Sarah Glazer examines the legend of female rule and finds some problems.

Once upon a time, women ruled over men, and women goddesses were worshipped as supreme. That’s a world view that’s been picked up by Wicca and The Da Vinci Code. It was promoted by some feminists and women anthropologists in the 1960s and 1970s. But it’s probably not true.

 Recently, I was asked to revise an article by someone else in which this statement was repeated as an article of faith. So I became intrigued by how far the ideology had strayed from what we can actually know.

 What I discovered is that the argument for the existence of female-dominated prehistoric societies is by necessity based more on speculation than hard evidence. Since the discussion involves societies that existed before the age of writing, archaeologists have had to base their conclusions on the relics they find, which don’t always tell a clear story.

 Marija Gimbutas, a Lithuanian-American archaeologist who died in 1994, and was a specialist in the Neolithic and Bronze Age periods, excavated hundreds of female figurines from the period 7000 to 3500 B.C. She argued that they were mother goddesses, and the central deities of those early societies.

 Gimbutas has been dubbed the grandmother of the “Goddess Movement,” which developed in the 1970s among second-wave feminists who embraced the idea of a female deity.

 Several archaeologists, such as Ruth Tringham and Margaret Conkey, have argued that her interpretations are highly speculative. But her theories have been tremendously popular, and her ideal of an early cult of a fertility deity represented as a large, pregnant, woman has entered our popular imagination.

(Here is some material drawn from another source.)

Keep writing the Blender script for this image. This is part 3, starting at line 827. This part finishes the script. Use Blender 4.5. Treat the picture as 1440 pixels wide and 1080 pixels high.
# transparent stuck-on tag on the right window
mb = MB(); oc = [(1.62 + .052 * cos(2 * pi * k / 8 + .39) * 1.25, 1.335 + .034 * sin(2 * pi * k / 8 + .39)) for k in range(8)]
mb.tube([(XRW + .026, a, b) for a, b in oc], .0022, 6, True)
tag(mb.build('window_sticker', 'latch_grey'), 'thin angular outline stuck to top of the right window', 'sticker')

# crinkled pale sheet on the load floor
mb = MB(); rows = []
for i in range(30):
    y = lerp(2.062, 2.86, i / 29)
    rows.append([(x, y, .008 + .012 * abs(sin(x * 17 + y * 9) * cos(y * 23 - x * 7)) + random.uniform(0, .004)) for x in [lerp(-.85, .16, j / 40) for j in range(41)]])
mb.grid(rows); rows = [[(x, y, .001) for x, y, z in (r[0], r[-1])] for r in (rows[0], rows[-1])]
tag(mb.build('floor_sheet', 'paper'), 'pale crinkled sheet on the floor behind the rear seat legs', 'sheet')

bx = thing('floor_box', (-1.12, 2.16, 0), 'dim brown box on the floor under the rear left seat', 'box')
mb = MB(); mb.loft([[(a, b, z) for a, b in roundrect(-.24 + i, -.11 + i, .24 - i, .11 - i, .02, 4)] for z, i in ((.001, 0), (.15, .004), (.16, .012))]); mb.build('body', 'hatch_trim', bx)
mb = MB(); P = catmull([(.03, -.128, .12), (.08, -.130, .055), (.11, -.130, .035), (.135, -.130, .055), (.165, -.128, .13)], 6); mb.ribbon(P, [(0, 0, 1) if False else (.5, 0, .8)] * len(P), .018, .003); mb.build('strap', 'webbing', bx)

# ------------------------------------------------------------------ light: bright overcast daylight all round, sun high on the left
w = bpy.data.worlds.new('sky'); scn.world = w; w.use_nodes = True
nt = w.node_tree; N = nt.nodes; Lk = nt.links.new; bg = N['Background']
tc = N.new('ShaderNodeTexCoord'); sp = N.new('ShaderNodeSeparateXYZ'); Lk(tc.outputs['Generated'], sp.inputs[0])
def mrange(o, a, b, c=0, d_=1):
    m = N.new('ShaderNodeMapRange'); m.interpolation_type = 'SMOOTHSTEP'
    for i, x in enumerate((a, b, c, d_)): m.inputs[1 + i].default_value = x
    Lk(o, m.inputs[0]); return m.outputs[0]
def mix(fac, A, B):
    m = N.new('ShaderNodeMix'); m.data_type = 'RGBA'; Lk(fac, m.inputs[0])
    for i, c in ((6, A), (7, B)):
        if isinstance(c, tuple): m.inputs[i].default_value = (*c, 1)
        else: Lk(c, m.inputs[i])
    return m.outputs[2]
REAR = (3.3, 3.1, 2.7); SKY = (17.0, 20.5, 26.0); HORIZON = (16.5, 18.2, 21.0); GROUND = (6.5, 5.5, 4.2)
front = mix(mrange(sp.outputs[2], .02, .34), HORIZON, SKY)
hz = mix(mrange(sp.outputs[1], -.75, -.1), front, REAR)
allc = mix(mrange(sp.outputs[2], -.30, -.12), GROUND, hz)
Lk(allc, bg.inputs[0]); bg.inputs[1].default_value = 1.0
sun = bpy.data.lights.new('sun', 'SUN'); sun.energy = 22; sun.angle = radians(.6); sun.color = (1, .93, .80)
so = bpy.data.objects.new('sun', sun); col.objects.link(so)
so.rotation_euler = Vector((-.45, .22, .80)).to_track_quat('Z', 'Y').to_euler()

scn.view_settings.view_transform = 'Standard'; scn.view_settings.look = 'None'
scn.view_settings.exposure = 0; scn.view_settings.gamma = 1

 It’s true that female figurines with exaggerated breasts, bellies and buttocks are found all over Europe, the Mediterranean and Eastern Asia. However, it isn’t clear that these represented either the dominant gods of the time or that they prove women exercised the power of rule in daily life, as historian Gerda Lerner explains in her fascinating book The Creation of Patriarchy.

 In much the same way, future archeologists would be mistaken if they were to conclude, from the many medieval statues of Virgin Mary that Mary was the dominant God in Christian society or that medieval society was ruled by women, Lerner points out.

 “There is not a single society known where women-as-a-group have decision-making power over men or where they define the rules of sexual conduct or control marriage exchanges,” Lerner states in a conclusion that is today widely accepted in the field.

 Why has the myth of a woman-ruled society remained so powerful for thousands of years? One has only to think of the legend of the war-like Amazons—an all-woman tribe that was said to have besieged the Athenians in 1200 B.C. According to some versions of the legend, the Amazons did not permit any men to live with them. But once a year, they visited a neighboring tribe, had sex with the men and took only the girls back with them to be trained in the arts of war. In some versions of the legend, the baby boys resulting from these unions were killed or abandoned to die in the wilderness.

 In ancient times, and later, these stories of the Amazons and their ilk were told not because they were true, but because they justified male power, argues Joan Bamberger in Women, Culture and Society. She found that men used myths of Amazonian societies  to justify their rule “through the evocation of a vision of a catastrophic alternative—a society dominated by women.” The myths were supposed to show that women did not know how to handle power.

 Indeed, many of these myths were told in patriarchal ancient Greece and Rome to justify the abandonment of female-centered cults and matrilineal kinship. Of course some writers just thought it was a neat idea. Robert Graves argued in The White Goddess that goddess worship coincided with the time when calendars were primarily determined by the moon, but that societies shifted to male deities with the shift to a solar calendar. But his was “more a poetic vision of artistic inspiration than a work of scholarship,” according to the New Dictionary of the History of Ideas.

 More likely, archeologists now think, were societies in which men and women played more egalitarian roles, based on evidence from tribes in places like New Guinea and Asia. Perhaps it’s a less romantic notion than the female-dominated society that followers of the Goddess Movement have cherished.

 But after all, isn’t that society of equals what most of us are after?